### YOUR OBJECTIVE:
Repeat exactly what appears from the opening line of the listing to the line with "SC.camera = cam", inclusive.

--- BEGIN ---

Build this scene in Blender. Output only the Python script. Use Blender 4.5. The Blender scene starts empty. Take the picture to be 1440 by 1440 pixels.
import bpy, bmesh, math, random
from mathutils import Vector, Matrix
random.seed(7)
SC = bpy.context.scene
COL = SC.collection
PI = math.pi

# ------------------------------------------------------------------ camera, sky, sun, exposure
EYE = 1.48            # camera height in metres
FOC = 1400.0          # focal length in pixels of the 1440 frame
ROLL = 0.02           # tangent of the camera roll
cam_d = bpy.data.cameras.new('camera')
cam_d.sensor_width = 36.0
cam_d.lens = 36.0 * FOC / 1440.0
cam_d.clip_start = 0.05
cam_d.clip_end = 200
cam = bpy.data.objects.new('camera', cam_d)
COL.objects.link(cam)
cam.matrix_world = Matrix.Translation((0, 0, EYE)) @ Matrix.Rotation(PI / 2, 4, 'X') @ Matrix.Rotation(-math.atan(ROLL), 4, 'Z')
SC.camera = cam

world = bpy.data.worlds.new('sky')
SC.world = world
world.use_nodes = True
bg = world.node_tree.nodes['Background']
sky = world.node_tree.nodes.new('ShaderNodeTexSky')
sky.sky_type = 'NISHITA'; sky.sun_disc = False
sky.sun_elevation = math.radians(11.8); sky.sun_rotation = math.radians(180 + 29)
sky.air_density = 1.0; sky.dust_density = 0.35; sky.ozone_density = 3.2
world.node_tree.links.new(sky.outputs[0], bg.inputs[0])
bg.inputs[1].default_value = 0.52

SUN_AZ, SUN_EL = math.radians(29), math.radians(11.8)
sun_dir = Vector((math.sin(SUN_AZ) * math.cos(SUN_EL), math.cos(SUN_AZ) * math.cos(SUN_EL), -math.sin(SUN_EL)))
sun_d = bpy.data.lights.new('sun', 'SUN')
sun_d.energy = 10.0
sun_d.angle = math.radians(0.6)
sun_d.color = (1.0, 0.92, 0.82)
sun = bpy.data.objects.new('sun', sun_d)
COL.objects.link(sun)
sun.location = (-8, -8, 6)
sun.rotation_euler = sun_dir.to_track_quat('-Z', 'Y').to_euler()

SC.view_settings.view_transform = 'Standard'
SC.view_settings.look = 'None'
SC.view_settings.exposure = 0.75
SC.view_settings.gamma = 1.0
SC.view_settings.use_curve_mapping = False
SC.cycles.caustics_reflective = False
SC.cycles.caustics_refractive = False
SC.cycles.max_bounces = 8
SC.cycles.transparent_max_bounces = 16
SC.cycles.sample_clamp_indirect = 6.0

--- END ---

### RESPONSE:
Build this scene in Blender. Output only the Python script. Use Blender 4.5. The Blender scene starts empty. Take the picture to be 1440 by 1440 pixels.
import bpy, bmesh, math, random
from mathutils import Vector, Matrix
random.seed(7)
SC = bpy.context.scene
COL = SC.collection
PI = math.pi

# ------------------------------------------------------------------ camera, sky, sun, exposure
EYE = 1.48            # camera height in metres
FOC = 1400.0          # focal length in pixels of the 1440 frame
ROLL = 0.02           # tangent of the camera roll
cam_d = bpy.data.cameras.new('camera')
cam_d.sensor_width = 36.0
cam_d.lens = 36.0 * FOC / 1440.0
cam_d.clip_start = 0.05
cam_d.clip_end = 200
cam = bpy.data.objects.new('camera', cam_d)
COL.objects.link(cam)
cam.matrix_world = Matrix.Translation((0, 0, EYE)) @ Matrix.Rotation(PI / 2, 4, 'X') @ Matrix.Rotation(-math.atan(ROLL), 4, 'Z')
SC.camera = cam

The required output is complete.